(begin)
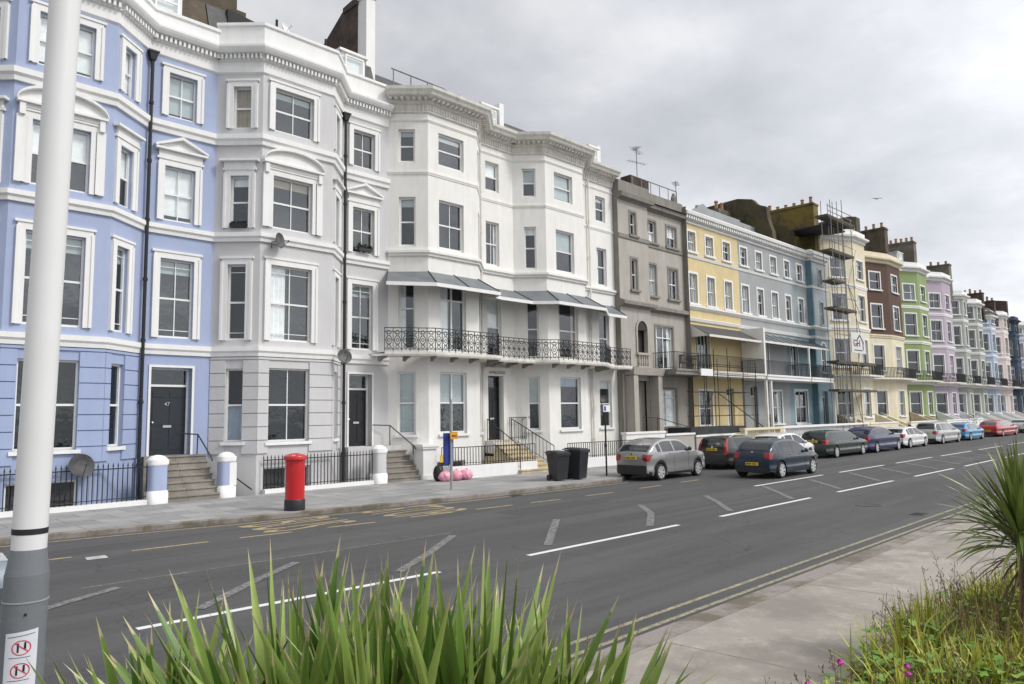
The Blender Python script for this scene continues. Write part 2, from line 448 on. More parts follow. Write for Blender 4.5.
gm = MB(); gm.quad((-1200, -1500, -2.6), (1500, -1500, -2.6), (1500, 1500, -2.6), (-1200, 1500, -2.6))
tag(gm.build('ground', flat('ground_earth', (.12, .11, .1), .9)), None, None, None, 'structure')
sea = nt('sea_water'); sm, st_, sb = sea
sb.inputs['Base Color'].default_value = (.03, .055, .06, 1); sb.inputs['Roughness'].default_value = .25
bump(st_, sb, noise(st_, coords(st_, kind='World'), .5, 5), .6, .3)
s_ = MB(); s_.quad((-1200, -1500, -1.8), (1500, -1500, -1.8), (1500, -26, -1.8), (-1200, -26, -1.8))
tag(s_.build('sea', sm), None, None, None, 'structure')
NK = 4.95
strip('road', [(x, NK) for x, y in KT], [(x, y) for x, y in KT], 0, M['asphalt'])
kb = MB()
kb.sweep([(x, y) for x, y in KT], [(0, -.05), (0, .11), (-.02, .13), (-.17, .13), (-.17, -.05)][::-1])
tag(kb.build('kerb', M['kerb'], None), None, None, None, 'structure')
YB = 22.78
pv = MB()
P0 = [(x, y + .17) for x, y in KT]
n = len(KT)
bk = [(x, YB) for x, y in KT]
pv.add([(x, y, .125) for x, y in P0] + [(x, y, .125) for x, y in bk] + [(x, y, -2.6) for x, y in bk], [(i, i + 1, n + i + 1, n + i) for i in range(n - 1)] + [(n + i, n + i + 1, 2 * n + i + 1, 2 * n + i) for i in range(n - 1)])
tag(pv.build('pavement', M['slabfar']), None, None, None, 'structure')
XS = [(-14,), (230,)]
kn = MB(); kn.box(-14, 230, NK - .3, NK, -.05, .085)
tag(kn.build('kerb', M['kerb']), None, None, None, 'structure')
strip('promenade', [(-14, -14), (230, -14)], [(-14, NK - .3), (230, NK - .3)], .08, M['slabnear'])
pw = MB(); pw.box(-14, 230, -14.4, -14, -2, .5); 
tag(pw.build('sea_wall', M['kerb']), 'long low stone sea wall along the edge of the promenade', 'wall')

def mark(name, segs, w, z, mat, label, cat='road marking', group=None):
    mb = MB()
    for (x0, y0), (x1, y1) in segs:
        d = Vector((x1 - x0, y1 - y0)).normalized(); q = Vector((-d.y, d.x)) * w / 2
        mb.quad((x0 - q.x, y0 - q.y, z), (x1 - q.x, y1 - q.y, z), (x1 + q.x, y1 + q.y, z), (x0 + q.x, y0 + q.y, z))
    o = mb.build(name, mat)
    return tag(o, None, None, None, 'structure')
Z1 = .004
yk = [(x, y - .33) for x, y in KT]
mark('yellow_kerb_line', [(yk[i], yk[i + 1]) for i in range(0, 9)], .1, Z1, M['myellow'], '')
mark('double_yellow_lines', [((-14, 5.5), (230, 5.5)), ((-14, 5.22), (230, 5.22))], .075, Z1, M['myellow2'], '')
mark('bus_bay_line', [((-1, 16.3), (.6, 16.15)), ((2.6, 15.98), (4.15, 15.85)), ((5.15, 15.66), (6.6, 15.56)), ((7.26, 15.52), (8.4, 15.4)), ((9.3, 15.37), (10.5, 15.2)), ((11.6, 15.25), (12.9, 15.15)), ((13.7, 15.1), (15, 15.0)), ((15.7, 14.96), (16.9, 14.85)), ((18.1, 14.85), (19.4, 14.8)), ((21, 14.9), (22.3, 14.9)), ((23.7, 15.0), (25, 15))], .11, Z1, M['myellow'], '')
mark('bay_edge_line', [((-6, 12.95), (2.9, 12.8)), ((3.5, 12.78), (10.6, 12.5))], .055, Z1, M['mworn'], '')
mark('centre_line_far', [((23.9, 12.2), (29.6, 12.2)), ((31.2, 12.17), (36.4, 12.17)), ((38, 12.15), (43.6, 12.15)), ((45, 12.1), (51.2, 12.1)), ((53, 12.1), (59, 12.1)), ((61, 12.1), (67, 12.1)), ((70, 12.1), (77, 12.1)), ((80, 12.1), (87, 12.1))], .13, Z1, M['mwhite'], '')
mark('centre_line_near', [((-4, 10), (1.5, 9.85)), ((3.3, 9.78), (7.85, 9.55)), ((9.8, 9.42), (14.65, 9.36)), ((16.45, 9.32), (21.6, 9.3)), ((23.6, 9.3), (28.5, 9.25)), ((30.8, 9.22), (35.8, 9.18)), ((37.5, 9.15), (43, 9.15)), ((45, 9.15), (51, 9.15)), ((53, 9.15), (59, 9.15)), ((61.5, 9.15), (68, 9.15)), ((71, 9.15), (79, 9.15))], .13, Z1, M['mwhite'], '')
dg = [((2.2, 11.4), (3.0, 11.9), (3.9, 12.4)), ((4.2, 10.15), (5.6, 11.3), (6.7, 12.1)), ((7.4, 10.05), (8.8, 11.0), (10.4, 12.2)), ((10.8, 9.85), (12.1, 10.9), (13.6, 12.1)), ((14.1, 9.75), (15.9, 10.95), (17.2, 12.2)), ((17.5, 9.62), (18.9, 10.75), (20.3, 11.98)), ((21, 9.56), (22.6, 10.8), (24.1, 12.02)), ((24.6, 9.6), (26, 10.7), (27.3, 11.75))]
for k in range(7): dg.append(((28.2 + 3.5 * k, 9.6), (29.7 + 3.5 * k, 10.7), (31.2 + 3.5 * k, 11.8)))
mark('hatch_stripes', [(a, b) for a, b, c in dg] + [(b, c) for a, b, c in dg], .17, Z1 + .004, M['mghost'], '')
pp = MB(); pp.quad((4.25, 15.25, .008), (4.6, 15.22, .008), (4.64, 15.55, .008), (4.3, 15.58, .008))
tag(pp.build('road_cover', flat('cover_pale', (.42, .42, .41), .6, var=.3)), None, None, None, 'structure')

pm = asphalt2 = flat('asphalt_patch', (.06, .06, .062), .85, var=.35, sc=30, bumpk=.4)
for k_, (xa_, xb_, ya_, yb_) in enumerate(((13.5, 17.2, 13.2, 14.3), (24, 26.2, 6.6, 8.0), (33, 38, 13.5, 14.2))):
    q_ = MB(); q_.quad((xa_, ya_, .002), (xb_, ya_ + .05, .002), (xb_ - .04, yb_, .002), (xa_ + .03, yb_ - .04, .002)); tag(q_.build('road_patch', pm), None, None, None, 'structure')
for x_, y_, w_, h_ in ((16.6, 16.55, .45, .3), (5.0, 5.75, .45, .3), (19.5, 5.72, .45, .3)):
    q_ = MB(); q_.box(x_, x_ + w_, y_, y_ + h_, -.02, .012)
    for j_ in range(7): q_.box(x_ + .03 + j_ * .06, x_ + .055 + j_ * .06, y_ + .03, y_ + h_ - .03, .012, .016)
    tag(q_.build('road_drain', M['slate']), None, None, None, 'structure')
q_ = MB(); q_.lathe((20.8, 7.4, 0), [(.33, .0), (.33, .008), (.29, .009), (.28, .004), (.02, .006)], 24); tag(q_.build('manhole_cover', M['slate'], None, smooth=40), None, None, None, 'structure')

def letters(name, txt, loc, rot, size, mat, parent=None, sx=1.0, extr=.002, **kw):
    """flat or raised lettering built as a mesh from Blender's own font"""
    c = bpy.data.curves.new(name, 'FONT'); c.body = txt; c.size = size; c.extrude = extr; c.resolution_u = 3
    c.align_x = 'CENTER'; c.align_y = 'CENTER'
    tmp = bpy.data.objects.new(name, c); COL.objects.link(tmp)
    dg_ = bpy.context.evaluated_depsgraph_get()
    me = bpy.data.meshes.new_from_object(tmp.evaluated_get(dg_))
    bpy.data.objects.remove(tmp)
    mt = Matrix.Translation(Vector(loc) - origin(parent)) @ rot @ Matrix.Diagonal((sx, 1, 1, 1))
    me.transform(mt)
    me.materials.clear(); me.materials.append(mat)
    o = bpy.data.objects.new(name, me); COL.objects.link(o)
    if parent is not None: o.parent = parent; o['wpos'] = list(origin(parent))
    for k, v in kw.items(): o[k] = v
    return o
# BUS STOP read by drivers heading away (+X): text x axis = -Y, text y axis = +X (stretched)
rt = Matrix(((0, 4.2, 0, 0), (-1, 0, 0, 0), (0, 0, 1, 0), (0, 0, 0, 1)))
for w_, x_, y_, s_x in (('BUS', 9.0, 16.42, 1.15), ('STOP', 12.3, 16.15, .95)):
    letters('bus_stop_lettering', w_, (x_, y_, .006), rt, .82, M['myellow'], sx=s_x, extr=.001, kind='structure')

# ------------------------------------------------------------------ house building blocks
def wall(mb, F, L, z0, z1, ops, depth=.2, cut0=0, cut1=0):
    us = sorted(set([cut0, L - cut1] + [o[0] for o in ops] + [o[1] for o in ops])); zs = sorted(set([z0, z1] + [o[2] for o in ops] + [o[3] for o in ops]))
    us = [u for u in us if cut0 <= u <= L - cut1]
    for i in range(len(us) - 1):
        for j in range(len(zs) - 1):
            uc = (us[i] + us[i + 1]) / 2; zc = (zs[j] + zs[j + 1]) / 2
            if any(o[0] < uc < o[1] and o[2] < zc < o[3] for o in ops): continue
            mb.quad(F(us[i], 0, zs[j]), F(us[i + 1], 0, zs[j]), F(us[i + 1], 0, zs[j + 1]), F(us[i], 0, zs[j + 1]))
    for o in ops:
        u0, u1, a, b = o[:4]
        mb.quad(F(u0, 0, a), F(u0, 0, b), F(u0, -depth, b), F(u0, -depth, a))
        mb.quad(F(u1, -depth, a), F(u1, -depth, b), F(u1, 0, b), F(u1, 0, a))
        mb.quad(F(u0, 0, b), F(u1, 0, b), F(u1, -depth, b), F(u0, -depth, b))
        mb.quad(F(u0, -depth, a), F(u1, -depth, a), F(u1, 0, a), F(u0, 0, a))

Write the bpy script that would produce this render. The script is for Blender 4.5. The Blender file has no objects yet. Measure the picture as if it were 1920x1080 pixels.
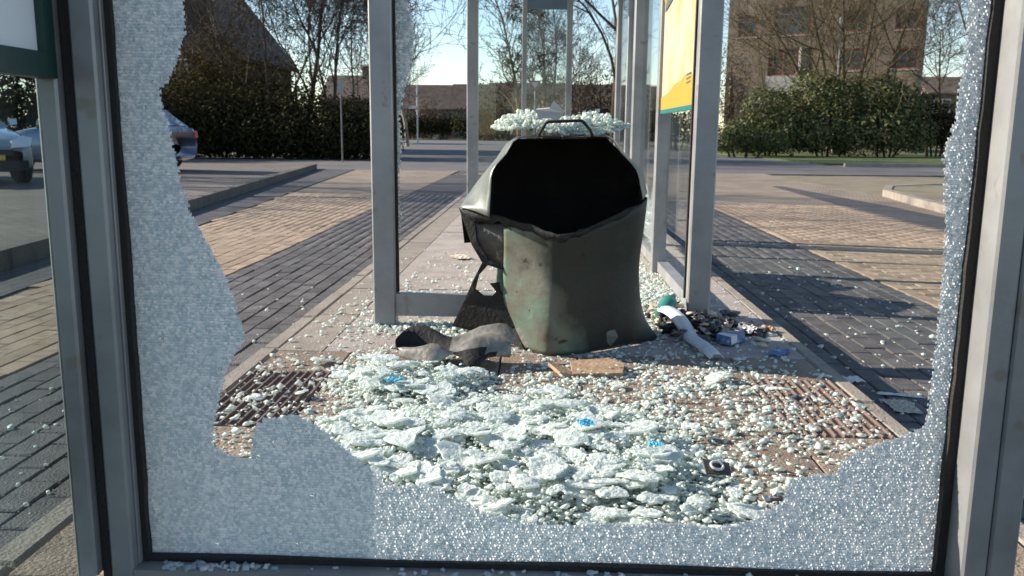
import bpy, math, random
import numpy as np
from mathutils import Vector, Matrix, Quaternion

random.seed(7)
scn = bpy.context.scene
col = scn.collection
R = math.radians

# ------------------------------------------------------------------ camera
EYE = Vector((0.0, 0.0, 0.87))
YAW, PITCH, ROLL = R(1.9), R(10.2), R(0.5)
FPX = 1627.0                                    # focal length in pixels of a 1920 wide frame
fwd = Vector((-math.sin(YAW) * math.cos(PITCH), math.cos(YAW) * math.cos(PITCH), -math.sin(PITCH)))
rt0 = Vector((math.cos(YAW), math.sin(YAW), 0))
up0 = rt0.cross(fwd)
rt = rt0 * math.cos(ROLL) + up0 * math.sin(ROLL)
up = up0 * math.cos(ROLL) - rt0 * math.sin(ROLL)
cd = bpy.data.cameras.new('camera')
cam = bpy.data.objects.new('camera', cd)
col.objects.link(cam)
m = Matrix((rt, up, -fwd)).transposed().to_4x4()
m.translation = EYE
cam.matrix_world = m
cd.sensor_width = 36
cd.lens = FPX / 1920 * 36
cd.clip_start = 0.05
cd.clip_end = 2000
cd.dof.use_dof = True
cd.dof.focus_distance = 2.3
cd.dof.aperture_fstop = 9.0
scn.camera = cam

# ------------------------------------------------------------------ sky, sun, exposure
SUN_TO = Vector((-1.0, 0.23, 0.48)).normalized()          # direction towards the sun
w = bpy.data.worlds.new('World')
scn.world = w
w.use_nodes = True
wn = w.node_tree
wn.nodes.clear()
sky = wn.nodes.new('ShaderNodeTexSky')
sky.sky_type = 'NISHITA'
sky.sun_disc = False
sky.sun_elevation = math.asin(SUN_TO.z)
sky.sun_rotation = math.atan2(SUN_TO.x, SUN_TO.y)
sky.air_density = 1.0
sky.dust_density = 0.0
sky.ozone_density = 1.6
bgn = wn.nodes.new('ShaderNodeBackground')
bgn.inputs['Strength'].default_value = 0.105
won = wn.nodes.new('ShaderNodeOutputWorld')
wn.links.new(sky.outputs[0], bgn.inputs[0])
wn.links.new(bgn.outputs[0], won.inputs[0])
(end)
**WHAT THE TASK REQUIRES**
Exactly the lines from the one with "Write the bpy" through the one with "R = math.radians" are to be reproduced, and no pictures with them.

**ANSWER IN FULL**
Write the bpy script that would produce this render. The script is for Blender 4.5. The Blender file has no objects yet. Measure the picture as if it were 1920x1080 pixels.
import bpy, math, random
import numpy as np
from mathutils import Vector, Matrix, Quaternion

random.seed(7)
scn = bpy.context.scene
col = scn.collection
R = math.radians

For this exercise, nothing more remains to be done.